Married Japanese Lesbians Become Refugees In Canada

A pair of Japanese lesbians who married in Canada five years ago have revealed they are now refugees in the North American country due to widespread discrimination in Japan. 

The Asahi Shimbun reports that Hana and Eri, who are in their 50s and 30s respectively, got married in Canada during 2019 and returned to Japan after the ceremony. However, their union was not recognised under current laws and they soon faced discrimination for their marriage from both their local communities and workplaces.

This prompted the couple to move permanently to Canada in 2021, where they subsequently applied for and received refugee status from immigration authorities.

In their application, the couple submitted a 200-page document that fully explained how they were treated in Japan and explained the legal system for same-sex couples. After interviews and public hearings, they were accepted as refugees.

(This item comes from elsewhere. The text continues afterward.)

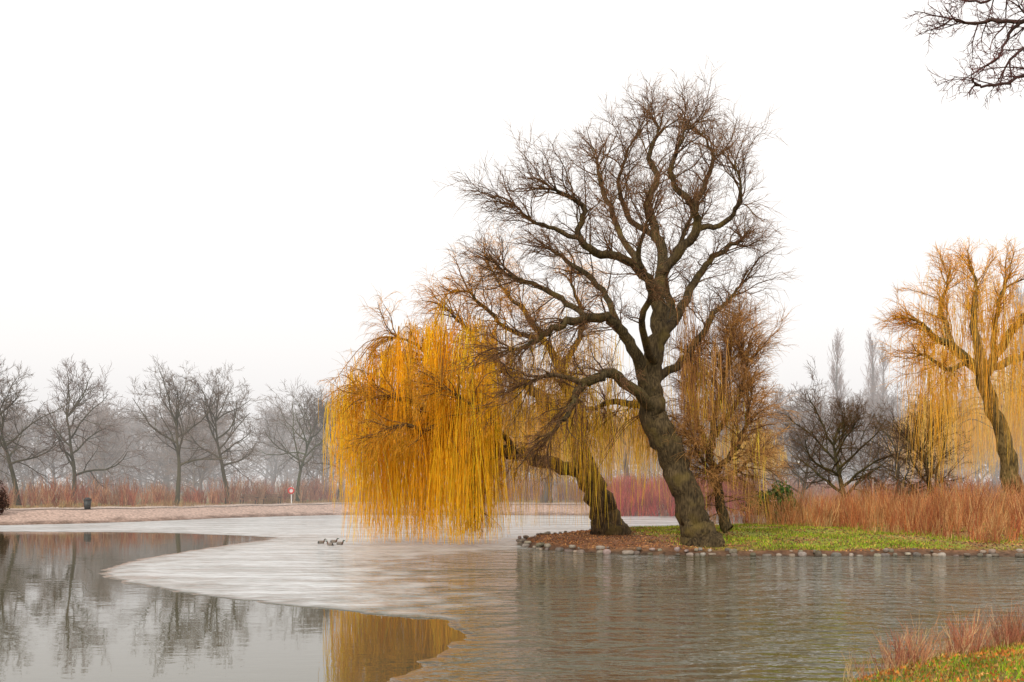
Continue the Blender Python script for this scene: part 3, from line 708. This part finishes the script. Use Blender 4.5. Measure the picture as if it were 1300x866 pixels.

One of the reasons Canada granted the request of the women is the U.N. Committee’s report, which says women and LGBTQI+ people are widely discriminated against, despite the fact that Japan has no formal laws against homosexuality. 

Despite the arduous process, Hana and Eri are going public about gaining refugee status in an effort to raise awareness about the mistreatment of LGBTQI+ people in Japanese society. 

Advances for gay rights in Japan

The news comes after steps forward for gay rights in Japan earlier this year, including the Sapporo High Court ruling that disallowing same-sex marriage was unconstitutional. Furthermore, Tokyo Rainbow Pride had its biggest year ever in April with 15,000 people taking part in the parade.

Still, for the time being, Japan is the only G7 country who does not formally recognise same-sex marriages or civil unions. There are also very few protections in place for LGBTQI+ people in Japan.

That said, support to legalise same-sex marriage and further protections for queer people has increased dramatically, with roughly 70% of the Japanese population supporting the legalisation of same-sex marriage.